▶ **To be done**
Give the data again exactly, from its opening line through the line in which "EYE = 1.67;" appears.

-------- Raw data

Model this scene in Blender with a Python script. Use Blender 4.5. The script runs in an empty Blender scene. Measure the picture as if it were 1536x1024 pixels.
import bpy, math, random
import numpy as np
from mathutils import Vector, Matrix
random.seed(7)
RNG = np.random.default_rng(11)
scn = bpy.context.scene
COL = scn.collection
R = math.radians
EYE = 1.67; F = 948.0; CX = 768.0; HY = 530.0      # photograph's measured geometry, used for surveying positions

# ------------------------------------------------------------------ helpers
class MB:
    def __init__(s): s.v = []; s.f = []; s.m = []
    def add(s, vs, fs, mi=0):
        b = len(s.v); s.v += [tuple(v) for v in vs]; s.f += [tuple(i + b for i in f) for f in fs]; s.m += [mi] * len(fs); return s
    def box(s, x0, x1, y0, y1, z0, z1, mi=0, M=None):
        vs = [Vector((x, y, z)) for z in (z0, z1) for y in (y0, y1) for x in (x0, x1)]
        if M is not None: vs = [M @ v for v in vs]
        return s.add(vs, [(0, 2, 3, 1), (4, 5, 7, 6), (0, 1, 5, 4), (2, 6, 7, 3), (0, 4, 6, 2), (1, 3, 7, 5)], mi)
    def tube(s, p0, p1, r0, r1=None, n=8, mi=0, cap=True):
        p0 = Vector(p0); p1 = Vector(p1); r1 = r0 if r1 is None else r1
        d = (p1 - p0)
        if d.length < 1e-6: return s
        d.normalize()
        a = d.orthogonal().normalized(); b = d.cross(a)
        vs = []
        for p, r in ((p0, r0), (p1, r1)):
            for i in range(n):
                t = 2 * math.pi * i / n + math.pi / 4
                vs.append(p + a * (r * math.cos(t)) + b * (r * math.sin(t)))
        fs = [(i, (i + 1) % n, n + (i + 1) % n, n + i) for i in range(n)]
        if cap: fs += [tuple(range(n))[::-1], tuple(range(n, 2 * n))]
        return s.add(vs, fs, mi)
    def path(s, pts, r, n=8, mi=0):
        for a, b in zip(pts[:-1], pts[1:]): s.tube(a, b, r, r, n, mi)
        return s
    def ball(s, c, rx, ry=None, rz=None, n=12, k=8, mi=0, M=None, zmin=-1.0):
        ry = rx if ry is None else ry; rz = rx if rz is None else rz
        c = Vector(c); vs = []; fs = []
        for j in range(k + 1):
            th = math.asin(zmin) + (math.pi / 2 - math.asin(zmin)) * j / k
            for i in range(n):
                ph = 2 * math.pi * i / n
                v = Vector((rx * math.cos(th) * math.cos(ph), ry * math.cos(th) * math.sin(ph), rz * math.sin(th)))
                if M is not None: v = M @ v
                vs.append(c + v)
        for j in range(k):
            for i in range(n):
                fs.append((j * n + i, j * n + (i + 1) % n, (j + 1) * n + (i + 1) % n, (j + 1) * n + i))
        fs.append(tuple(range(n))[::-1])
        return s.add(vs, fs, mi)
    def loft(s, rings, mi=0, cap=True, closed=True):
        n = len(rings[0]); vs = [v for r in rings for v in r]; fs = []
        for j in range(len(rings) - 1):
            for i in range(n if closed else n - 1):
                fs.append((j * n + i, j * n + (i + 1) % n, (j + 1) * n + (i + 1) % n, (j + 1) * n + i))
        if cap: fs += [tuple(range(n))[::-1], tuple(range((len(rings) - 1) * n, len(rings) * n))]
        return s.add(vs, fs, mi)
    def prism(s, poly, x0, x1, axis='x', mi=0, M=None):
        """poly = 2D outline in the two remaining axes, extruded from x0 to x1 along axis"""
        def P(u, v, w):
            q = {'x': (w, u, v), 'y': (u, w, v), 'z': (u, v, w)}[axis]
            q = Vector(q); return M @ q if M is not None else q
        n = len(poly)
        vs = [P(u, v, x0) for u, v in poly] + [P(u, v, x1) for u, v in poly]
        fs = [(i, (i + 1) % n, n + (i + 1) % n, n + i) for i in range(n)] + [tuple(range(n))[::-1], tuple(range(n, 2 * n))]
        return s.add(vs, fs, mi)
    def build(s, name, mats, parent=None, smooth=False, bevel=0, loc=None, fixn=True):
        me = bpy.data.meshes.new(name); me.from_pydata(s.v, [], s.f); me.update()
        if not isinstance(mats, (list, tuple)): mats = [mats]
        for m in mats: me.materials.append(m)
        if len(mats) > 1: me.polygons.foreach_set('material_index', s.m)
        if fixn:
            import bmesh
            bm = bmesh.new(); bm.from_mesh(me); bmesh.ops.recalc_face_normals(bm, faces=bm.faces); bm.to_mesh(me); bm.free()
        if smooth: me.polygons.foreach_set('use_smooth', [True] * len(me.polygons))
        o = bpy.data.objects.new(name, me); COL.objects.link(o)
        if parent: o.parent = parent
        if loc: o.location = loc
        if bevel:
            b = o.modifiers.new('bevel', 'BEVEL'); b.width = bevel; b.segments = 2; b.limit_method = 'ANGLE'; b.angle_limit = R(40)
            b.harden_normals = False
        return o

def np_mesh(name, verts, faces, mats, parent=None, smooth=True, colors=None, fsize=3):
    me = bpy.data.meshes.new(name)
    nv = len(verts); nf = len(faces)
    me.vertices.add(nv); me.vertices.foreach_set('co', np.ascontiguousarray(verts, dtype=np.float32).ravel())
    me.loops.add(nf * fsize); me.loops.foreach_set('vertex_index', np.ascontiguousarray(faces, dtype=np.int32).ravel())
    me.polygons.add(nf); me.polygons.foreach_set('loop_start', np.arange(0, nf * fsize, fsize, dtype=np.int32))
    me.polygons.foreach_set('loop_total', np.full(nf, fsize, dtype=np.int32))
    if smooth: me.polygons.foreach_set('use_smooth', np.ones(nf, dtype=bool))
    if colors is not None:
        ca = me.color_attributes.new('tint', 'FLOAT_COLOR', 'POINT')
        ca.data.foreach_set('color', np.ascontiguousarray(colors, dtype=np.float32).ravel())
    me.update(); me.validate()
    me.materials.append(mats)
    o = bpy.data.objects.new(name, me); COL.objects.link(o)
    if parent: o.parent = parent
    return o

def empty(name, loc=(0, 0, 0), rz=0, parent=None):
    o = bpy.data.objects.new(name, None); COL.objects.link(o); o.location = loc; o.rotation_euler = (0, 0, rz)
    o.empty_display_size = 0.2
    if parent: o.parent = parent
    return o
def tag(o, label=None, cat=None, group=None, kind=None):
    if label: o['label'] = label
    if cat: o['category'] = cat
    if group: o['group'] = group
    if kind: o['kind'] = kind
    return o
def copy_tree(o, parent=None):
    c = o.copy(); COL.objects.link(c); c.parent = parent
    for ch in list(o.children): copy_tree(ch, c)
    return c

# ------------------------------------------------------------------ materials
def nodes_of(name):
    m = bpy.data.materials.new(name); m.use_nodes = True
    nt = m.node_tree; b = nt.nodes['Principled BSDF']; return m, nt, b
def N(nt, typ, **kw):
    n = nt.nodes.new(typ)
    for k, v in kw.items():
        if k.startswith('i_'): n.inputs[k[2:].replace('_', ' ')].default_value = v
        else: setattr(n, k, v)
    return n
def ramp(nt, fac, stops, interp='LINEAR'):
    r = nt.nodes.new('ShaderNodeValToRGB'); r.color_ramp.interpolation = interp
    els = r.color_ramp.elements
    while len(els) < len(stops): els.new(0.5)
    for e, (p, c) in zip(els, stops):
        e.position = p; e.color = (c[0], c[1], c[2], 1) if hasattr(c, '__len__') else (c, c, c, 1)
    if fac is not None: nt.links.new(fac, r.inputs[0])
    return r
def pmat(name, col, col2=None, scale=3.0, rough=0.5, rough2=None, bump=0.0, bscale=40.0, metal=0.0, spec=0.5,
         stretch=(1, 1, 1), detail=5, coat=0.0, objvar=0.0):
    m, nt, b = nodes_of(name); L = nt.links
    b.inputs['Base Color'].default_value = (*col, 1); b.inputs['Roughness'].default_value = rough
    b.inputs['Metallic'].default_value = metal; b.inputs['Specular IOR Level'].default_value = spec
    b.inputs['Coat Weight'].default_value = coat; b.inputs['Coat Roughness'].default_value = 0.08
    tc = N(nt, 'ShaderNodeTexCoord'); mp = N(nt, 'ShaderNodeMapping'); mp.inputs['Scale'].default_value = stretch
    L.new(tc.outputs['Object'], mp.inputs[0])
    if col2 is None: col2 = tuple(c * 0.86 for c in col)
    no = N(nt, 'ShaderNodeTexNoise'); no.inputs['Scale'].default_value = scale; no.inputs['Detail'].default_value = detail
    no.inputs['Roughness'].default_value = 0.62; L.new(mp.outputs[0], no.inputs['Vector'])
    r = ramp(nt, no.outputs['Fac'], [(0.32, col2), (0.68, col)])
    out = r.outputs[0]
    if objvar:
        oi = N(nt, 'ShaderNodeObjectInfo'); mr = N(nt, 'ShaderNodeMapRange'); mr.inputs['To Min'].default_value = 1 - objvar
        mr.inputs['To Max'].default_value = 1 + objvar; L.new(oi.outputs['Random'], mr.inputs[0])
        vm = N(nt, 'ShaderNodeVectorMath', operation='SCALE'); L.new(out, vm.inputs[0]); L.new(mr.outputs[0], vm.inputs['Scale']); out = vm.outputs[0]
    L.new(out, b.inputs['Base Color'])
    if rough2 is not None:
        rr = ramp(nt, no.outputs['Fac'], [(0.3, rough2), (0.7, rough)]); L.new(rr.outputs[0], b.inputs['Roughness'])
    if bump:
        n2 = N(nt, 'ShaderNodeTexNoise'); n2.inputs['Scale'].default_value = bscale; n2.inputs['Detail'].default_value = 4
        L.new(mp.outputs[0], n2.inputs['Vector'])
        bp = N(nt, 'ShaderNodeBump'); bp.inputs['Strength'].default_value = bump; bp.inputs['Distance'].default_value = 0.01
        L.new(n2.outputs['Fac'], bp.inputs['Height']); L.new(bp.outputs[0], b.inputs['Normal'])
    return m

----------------

▶ **Problem solution**
Model this scene in Blender with a Python script. Use Blender 4.5. The script runs in an empty Blender scene. Measure the picture as if it were 1536x1024 pixels.
import bpy, math, random
import numpy as np
from mathutils import Vector, Matrix
random.seed(7)
RNG = np.random.default_rng(11)
scn = bpy.context.scene
COL = scn.collection
R = math.radians
EYE = 1.67; F = 948.0; CX = 768.0; HY = 530.0      # photograph's measured geometry, used for surveying positions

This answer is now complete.